遺言があるときの相続について教えてください
遺言があった際には、遺言に従った財産処分がおこなわれます。遺言によって自分の財産を自分の死後も自由に処分することができるように、民法には次の制度があります。
・遺贈
遺言によって相続人以外の第三者に遺産を与えることが可能です。遺産の一定割合を与える包括遺贈と、遺産のうち特定の財産を与える特定遺贈があります。
・相続人に対する相続分の指定
被相続人が遺言で共同相続人の全部または一部の相続分を定め、または定めることを第三者に委託することができます。
・遺産分割方法の指定
被相続人が遺言で遺産の分割方法を定め、または定めることを第三者に委託することができます。
死後の財産処分の方法は他に死因贈与があり、これは贈与者の死亡によって効力が発生する贈与であり、両者の合意によって成立する契約行為です。遺言は相手方のない単独行為なので取消すことは自由ですが、死因贈与は2者間の契約なので勝手に取消すことは不可能です。
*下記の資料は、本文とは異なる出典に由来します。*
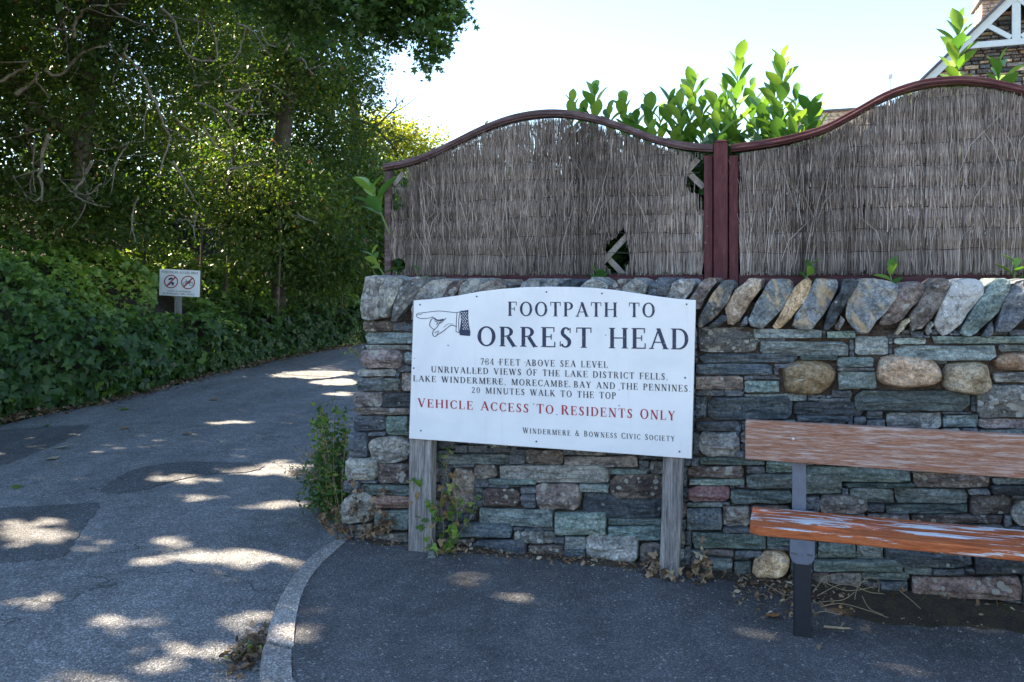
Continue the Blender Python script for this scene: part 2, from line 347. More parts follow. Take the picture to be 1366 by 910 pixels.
# ================================================================== GROUND, ROAD, PAVEMENT
def cat_line(pts, n=8):
    out = []; P = [pts[0]] + list(pts) + [pts[-1]]
    for i in range(1, len(P) - 2):
        for k in range(n):
            t = k / n; a, b, c, d = [np.array(P[i + j], float) for j in (-1, 0, 1, 2)]
            out.append(tuple(.5 * ((2*b) + (-a + c)*t + (2*a - 5*b + 4*c - d)*t*t + (-a + 3*b - 3*c + d)*t**3)))
    out.append(tuple(pts[-1])); return out
g = MB(); n = 24; S = 300.0
g.add([(-S,-S,-.2),(S,-S,-.2),(S,S,-.2),(-S,S,-.2)], [(0,1,2,3)])
tag(g.build('ground', M['soil']), 'dark earth under and around the lane', None, kind='structure')
hp = [gnd(*p, RZ)[:2] for p in ((-60,573),(0,556),(100,541),(200,517),(300,492),(400,471),(475,459))]
hedge_line = [(-6.3, 2.0), (-6.4, 6.0)] + hp + [(-2.6, 24.0), (0.5, 27.0), (4.5, 29)]
hedge_line = [(-6.1, -8.0)] + hedge_line
hl = cat_line(hedge_line, 6)
def left_x(y):
    for a, b in zip(hl, hl[1:]):
        if a[1] <= y <= b[1] + 1e-9: return a[0] + (b[0] - a[0]) * (y - a[1]) / max(1e-6, b[1] - a[1])
    return hl[-1][0]
rd = MB(); ys = np.linspace(-1.5, 28.9, 130); nx = 44
rows = []
for y in ys:
    xl = left_x(y) + .10 * math.sin(y * 2.1) + .05 * math.sin(y * 5.3); xr = 6.0
    for i in range(nx):
        x = xl + (xr - xl) * (i / (nx - 1)); rd.v.append((x, y, rz(x, y) if i else rz(x, y) - .06)); rd.t.append(.5)
for j in range(len(ys) - 1):
    for i in range(nx - 1): rd.f.append((j*nx+i, j*nx+i+1, (j+1)*nx+i+1, (j+1)*nx+i))
tag(rd.build('road', M['road'], smooth=True), 'worn grey asphalt lane curving uphill beside the ivy', None, kind='structure')
st0 = MB(); st0.add([(-60,-60,-.165),(60,-60,-.165),(60,3,-.165),(-60,3,-.165)], [(0,1,2,3)])  # unseen street sheet behind the camera, added as a sunlit bounce surface
tag(st0.build('street', M['street']), 'unseen street that the lane leaves from, added pale to bounce sunlight', None, kind='structure')
def patch(name, pts, label, seed=0):
    p = [gnd(x, y, RZ) for x, y in pts]; q = cat_line([(a[0], a[1]) for a in p] + [(p[0][0], p[0][1])], 5)[:-1]
    q = [(x + .012 * math.sin(i * 2.7 + seed), y + .012 * math.cos(i * 3.9 + seed)) for i, (x, y) in enumerate(q)]
    cx = sum(a[0] for a in q) / len(q); cy = sum(a[1] for a in q) / len(q); m = MB(); n = len(q)
    vs = [];
    for k in (1, .985, .66, .33): vs += [(cx + (x - cx) * k, cy + (y - cy) * k, rz(cx + (x - cx) * k, cy + (y - cy) * k) + (-.004 if k == 1 else .006)) for x, y in q]
    vs.append((cx, cy, rz(cx, cy) + .006)); fs = []
    for r_ in range(3): fs += [(r_*n+i, r_*n+(i+1)%n, (r_+1)*n+(i+1)%n, (r_+1)*n+i) for i in range(n)]
    fs += [(3*n+i, 3*n+(i+1)%n, 4*n) for i in range(n)]
    m.add(vs, fs); return tag(m.build(name, M['patchA'], smooth=False), label, None, kind='structure')
patch('road_patch', [(131,656),(152,640),(185,626),(240,618),(310,618),(352,622),(335,630),(280,634),(235,642),(190,655),(150,659)], 'dark oval asphalt repair in the middle of the lane', 1)
patch('road_patch', [(-130,680),(-40,677),(40,675),(100,672),(134,672),(115,700),(98,726),(82,744),(40,748),(-20,752),(-110,756)], 'dark square asphalt repair at the left of the lane', 2)
patch('road_patch', [(-70,590),(0,574),(60,570),(112,567),(118,572),(85,590),(50,604),(0,622),(-80,635)], 'dark asphalt repair near the ivy', 3)

# pavement
ko = [(462,713),(430,728),(405,750),(385,775),(368,805),(357,835),(350,870),(346,912),(345,970)]
ki = [(466,718),(446,736),(428,752),(414,770),(403,791),(395,820),(391,850),(390,880),(391,912),(393,970)]
def gp(px, py):
    x, y, _ = gnd(px, py, -.04); return (x, y)
KO = cat_line([gp(*p) for p in ko] + [(-.95, 1.0), (-.9, -3.0)], 6); KI = cat_line([gp(*p) for p in ki] + [(-.85, 1.0), (-.78, -3.0)], 6)
NK = min(len(KO), len(KI))
def resamp(L, n):
    d = [0];
    for a, b in zip(L, L[1:]): d.append(d[-1] + math.dist(a, b))
    out = []
    for i in range(n):
        t = d[-1] * i / (n - 1); j = max(0, min(len(L) - 2, int(np.searchsorted(d, t)) - 1)); f = (t - d[j]) / max(1e-9, d[j+1] - d[j])
        out.append((L[j][0] + (L[j+1][0] - L[j][0]) * f, L[j][1] + (L[j+1][1] - L[j][1]) * f))
    return out
KO = resamp(KO, 60); KI = resamp(KI, 60)
pv = MB(); nx = 40; edge = w2(0, .12)[:2]
for j, (x0, y0) in enumerate(KI):
    # strip from the kerb to the far right; far end follows the wall foot
    for i in range(nx):
        t = i / (nx - 1)
        tx = x0 + (6.5 - x0) * t
        # y of wall line at this x
        yw = P0[1] + .12 / MY + (tx - P0[0]) * EY / EX
        f = (j / 59.0)
        y_far = yw + .05; y_near = -3.0
        yk = y0
        # blend: at t=0 follow the kerb, further right spread the rows evenly between wall and behind the camera
        ye = y_far + (y_near - y_far) * f ** 1.6
        k = min(1, t * 3.0); k = k * k * (3 - 2 * k)
        y = yk * (1 - k) + ye * k
        z = pz(tx, y) + .004 * math.sin(tx * 3.1 + y * 1.7) * min(1, t * 8); pv.v.append((tx, y, z)); pv.t.append(.5)
for j in range(59):
    for i in range(nx - 1): pv.f.append((j*nx+i, (j+1)*nx+i, (j+1)*nx+i+1, j*nx+i+1))
tag(pv.build('pavement', M['pave'], smooth=True), 'dark asphalt footway in front of the stone wall', None, kind='structure')
kerb = thing('kerb', 'curved pale concrete kerb at the corner of the lane', 'kerb', (KO[20][0], KO[20][1], -.1)); kerb['kind'] = 'structure'; del kerb['category']
cuts = [0, 11, 22, 30, 38, 46, 59]
for a, b in zip(cuts, cuts[1:]):
    m = MB(); vs = []; cs = 6; rows_ = b - a + 1
    for j in range(a, b + 1):
        (ox, oy), (ix, iy) = KO[j], KI[j]; z = pz(ix, iy) + .006
        if j == a or j == b: z -= .006
        sh = .0 if j not in (a, b) else 0
        dx, dy = ix - ox, iy - oy
        e0 = .0
        vs += [(ox, oy, -.2), (ox, oy, z - .022), (ox + dx * .05, oy + dy * .05, z - .007), (ox + dx * .14, oy + dy * .14, z), (ix, iy, z + .001), (ix, iy, -.2)]
    # shrink a little along the run so the joint shows
    fs = [(j*cs+i, j*cs+i+1, (j+1)*cs+i+1, (j+1)*cs+i) for j in range(rows_ - 1) for i in range(cs - 1)]
    fs = [tuple(reversed(f)) for f in fs]
    fs += [tuple(range(cs)), tuple(range((rows_-1)*cs, rows_*cs))[::-1]]
    c = np.array(vs).mean(axis=0)
    vs = [(c[0] + (p[0] - c[0]) * .997, c[1] + (p[1] - c[1]) * .975, p[2]) for p in vs]
    m.add(vs, fs); o = m.build('kerb_stone', M['kerb'], None, smooth=False, center=True)
    o.parent = kerb; o.location = Vector(o.location) - Vector(kerb.location)

# raised garden behind the wall and the bank behind the ivy
gs = MB(); gs.box((wl(500,372,.4)[0] + .12, .42, -.15), (9, 9.0, 1.28))
gd = gs.build('garden_ground', M['soil']); gd.location = w2(0, 0); gd.rotation_euler = (0, 0, ANG)
tag(gd, 'raised garden earth behind the wall', None, kind='structure')
bk = MB(); offs = [(0.2,-.2),(.7,.35),(1.6,1.0),(2.6,1.5),(4.5,2.3),(8,3.6),(14,5.0),(26,6.0),(60,6.5)]
for i, (x, y) in enumerate(hl):
    a = hl[max(0, i-1)]; b = hl[min(len(hl)-1, i+1)]; d = (b[0]-a[0], b[1]-a[1]); L = math.hypot(*d); nxn, nyn = -d[1]/L, d[0]/L
    for o_, z in offs: bk.v.append((x + nxn*o_, y + nyn*o_*(.5 if o_ > 5 else 1), z + .15*math.sin(y*.9+o_))); bk.t.append(.5)
K = len(offs)
for i in range(len(hl)-1):
    for k in range(K-1): bk.f.append((i*K+k, (i+1)*K+k, (i+1)*K+k+1, i*K+k+1))
tag(bk.build('bank', M['soil'], smooth=True), 'shaded earth bank behind the ivy', None, kind='structure')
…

遺言の効力が発生するときには本人が死亡しているので、何が本人の意思であるかを明らかにしておかなければなりません。そのため、遺言については法律で厳格な要件を規定しており、これに反した際には無効となります。民法で規定される遺言書の作成方法は次の3つです。
・自筆証書遺言
本人が遺言書の全文・日付および氏名を自筆で書いて捺印することで成立します。用紙の制限はないですがワープロ文字や代筆は認められず、自分で書くことが必須です。封印の必要はないですが、封印している際には勝手に開封はできず、家庭裁判所で相続人などの立会いのもと開封しなければなりません。自筆証書遺言は本人が単独で作成可能であり、遺言の内容だけでなくその存在自体も秘密にできることがメリットです。しかし、厳密な法定の要件を満たさず無効となることや偽造・紛失のおそれもあるので注意が必要です。
・公正証書遺言
遺言書を公証人に作成してもらい且つ、原本を公証人役場で保管してもらう形式をとり、作成には2人以上の証人が要ります。法律の専門家である公証人が作るため正確であり、証拠力もあるため最も安全で確実と言えます。
・秘密証書遺言
上記2つの中間的な存在であり、遺言の存在は明らかにしつつも内容を秘密にして偽造などを防ぐものです。本人が証書に内容を記載して署名・捺印をしたものを封印して公証人と証人2名以上に提出、自分の遺言である旨および住所氏名を申述します。公証人がその日付と申述を封紙に記した後、本人と証人と一緒に署名捺印して作ります。
自筆証書遺言と秘密証書遺言の執行には家庭裁判所の検認がなければなりません(公正証書遺言は検認の必要はないです)。検認は証拠保全の手続きであって実質的な遺言の効力に影響を与えるものではないので、検認を得た遺言であってもその内容の真否について争うことはできますし、検認をうけていないから遺言の効力がなくなるものではないです。